Career counselors meet those people daily. They ask their clients "What is your dream job?" And then, "What do you need to do to achieve it?" as if it's a logical formula. You identify the goal, develop your talents, enroll in training courses, whatever it takes, and live your fantasy. But what then?

My friend Mary is a writer. She sold her first novel to a major publishing house. But what she'd really like to do is ... well, be a writer. Met with inevitable "oohs" and "ahs" and "I wish I could do thats," Mary reacts with disdain. "Well do it then! Do you think it's easy? It's work." She's just as discontent as anyone else. "I am so bored," she complained recently. Of course she is! She's living the dream.

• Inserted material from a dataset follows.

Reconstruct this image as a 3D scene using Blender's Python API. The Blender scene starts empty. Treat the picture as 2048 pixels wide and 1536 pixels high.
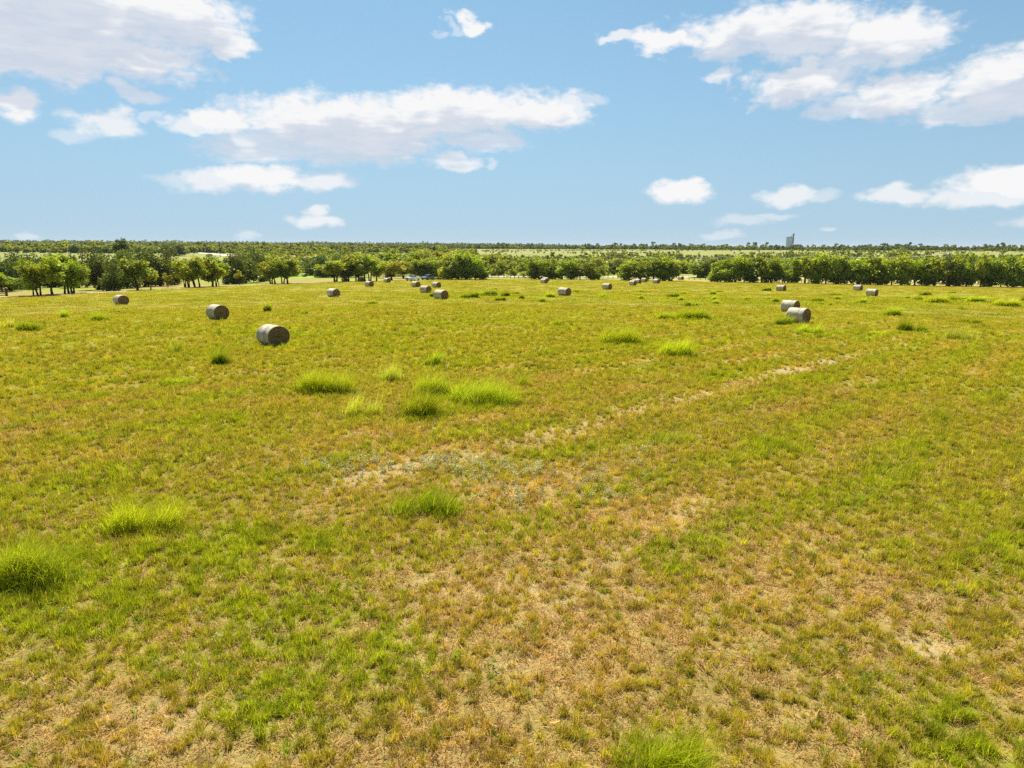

In her book Against Love, A Polemic, Laura Kipnis quotes German sociologist Georg Simmel, who said "love has the tendency to expire with the fulfillment of its yearning. If love lies on a path from not having to having, then possessing what you wanted changes the nature of the enterprise - and along with it the pleasure in it." Or, as Kipnis simplifies it, "Once you have something, how can you want it?"

Mary-Lou Weisman acknowledged this in a recent New York Times article describing her years-long unfulfilled desire to learn French. "So what if I'd wanted to do this for decades? Maybe all I wanted was to keep on wanting to learn French, not to actually learn it." Having finally spent a summer studying French, Weisman's altered aspiration is mastery - something she says she's in no danger of achieving.

Maybe doing what we'd really like to do should not be the goal at all. Perhaps that should just be dabbled in, like a love affair; elusive and lusted-after. Even those who are doing what they love should cherish a dream of doing something else; something they'd really like to do... but never quite do.